09/02/2018 03:36 GMT | Updated 09/02/2018 03:38 GMT

Zexit: ANC Chief Whip Rejects 'False' Allegations On Zuma Resignation

The intention was to negatively disturb the "fruitful, constructive engagement" between Ramaphosa and Zuma around the question of transition, says spokesperson.

South Africa's ruling party African National Congress' (ANC) chief whip, Jackson Mthembu, addresses the media on communication and the battle of ideas on April 2, 2017 in Johannesburg.

The office of the ANC chief whip has distanced itself from reports that party president Cyril Ramaphosa apparently told the ANC parliamentary caucus that President Jacob Zuma would resign on Saturday and that he would not be granted immunity.

The reports were "false" and the intention was to negatively disturb the "fruitful and constructive engagement" between Ramaphosa and Zuma around the question of transition, Nonceba Mhlauli, spokesperson for ANC chief whip Jackson Mthembu, said on Thursday.

Earlier, News24 reported that according to sources, Ramaphosa had told the party's parliamentary caucus that immunity from prosecution for Zuma was not part of "transition" discussions.

He is said to have also assured MPs that the talks would be concluded in a "day or two".

Ramaphosa addressed the caucus on Thursday, flanked by party secretary general Ace Magashule and chief whip Mthembu.

But Mhlauli said the "ANC in Parliament respects the ongoing engagement and eagerly awaits its imminent conclusion".

Parliament's work continuing

Meanwhile, Parliament said in a statement that it is continuing with its normal business despite the postponement of the State of the Nation Address (SONA).

National Assembly Speaker Baleka Mbete and chairperson of the National Council of Provinces (NCOP) Thandi Modise announced on Tuesday the unprecedented move to indefinitely postpone SONA.

They cited "that there is little likelihood of an uneventful joint sitting of Parliament this coming Thursday" as a reason for the postponement.

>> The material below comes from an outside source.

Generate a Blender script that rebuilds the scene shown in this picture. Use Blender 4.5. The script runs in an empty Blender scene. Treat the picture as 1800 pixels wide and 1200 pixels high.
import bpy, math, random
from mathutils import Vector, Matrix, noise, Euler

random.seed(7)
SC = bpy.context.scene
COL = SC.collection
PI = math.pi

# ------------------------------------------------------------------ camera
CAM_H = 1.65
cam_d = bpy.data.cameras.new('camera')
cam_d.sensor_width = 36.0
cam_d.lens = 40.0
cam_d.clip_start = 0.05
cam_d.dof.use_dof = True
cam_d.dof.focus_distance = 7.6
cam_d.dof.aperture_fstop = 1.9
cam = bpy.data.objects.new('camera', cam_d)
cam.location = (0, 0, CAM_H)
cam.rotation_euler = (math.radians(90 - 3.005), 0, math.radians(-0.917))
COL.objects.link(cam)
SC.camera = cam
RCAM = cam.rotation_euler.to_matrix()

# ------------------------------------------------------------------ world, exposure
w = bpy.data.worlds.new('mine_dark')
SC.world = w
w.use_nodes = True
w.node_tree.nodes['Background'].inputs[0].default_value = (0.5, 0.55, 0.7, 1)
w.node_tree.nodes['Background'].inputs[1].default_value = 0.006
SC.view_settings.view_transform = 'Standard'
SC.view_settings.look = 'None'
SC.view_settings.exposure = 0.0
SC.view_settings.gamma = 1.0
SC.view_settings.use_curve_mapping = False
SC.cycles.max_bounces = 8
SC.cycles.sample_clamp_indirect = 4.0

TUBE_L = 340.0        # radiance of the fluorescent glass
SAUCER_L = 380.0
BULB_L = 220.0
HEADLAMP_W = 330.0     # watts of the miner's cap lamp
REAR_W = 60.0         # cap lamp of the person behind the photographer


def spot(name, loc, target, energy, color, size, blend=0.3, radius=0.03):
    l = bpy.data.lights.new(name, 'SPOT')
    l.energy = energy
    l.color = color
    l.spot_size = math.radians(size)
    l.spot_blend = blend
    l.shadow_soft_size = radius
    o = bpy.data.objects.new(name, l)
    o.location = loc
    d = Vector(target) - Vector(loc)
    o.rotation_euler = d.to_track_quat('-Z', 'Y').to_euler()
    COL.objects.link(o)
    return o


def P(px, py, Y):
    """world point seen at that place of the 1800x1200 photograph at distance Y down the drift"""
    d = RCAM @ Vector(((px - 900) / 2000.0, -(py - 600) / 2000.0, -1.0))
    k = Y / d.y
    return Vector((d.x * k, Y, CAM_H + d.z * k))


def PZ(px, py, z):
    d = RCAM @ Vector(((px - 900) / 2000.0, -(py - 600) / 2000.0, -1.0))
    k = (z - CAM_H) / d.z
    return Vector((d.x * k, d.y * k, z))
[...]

Spokesperson Moloto Mothapo said Parliament's work, which resumed during the first week of January, was continuing in line with the Constitution.

"SONA has been informally referred to as 'the opening of Parliament', as it is often the first plenary House sitting of the year. However, this does not mean that until SONA takes place Parliament is closed or its work is suspended," he explained.

Mothapo added that the 2018 parliamentary programme kicked off on January 7 with the meeting of the subcommittee on the review of the rules of the National Assembly which are convened to deal with amendments of rules governing the impeachment of a sitting president.

Budget speech not affected

Since the beginning of the year more than 40 committee meetings have been held and committees also conducted several oversight visits in provinces, Mothapo said.

The NCOP held its two-day mid-term review to scrutinise activities this week.

"Everything is being done to ensure that the broader policy and programme pronouncements, followed by debates and budget approval, remain on course, as they are important to service delivery."

Mothapo said that Parliament had ensured that the budget speech, scheduled for February 21 was not affected or delayed by the SONA postponement.

"Parliament reassures South Africans that efforts are being undertaken also to minimise the cost implications of the postponement."

He said the overall spending on the 2018 SONA remains within the budgeted R4.3m.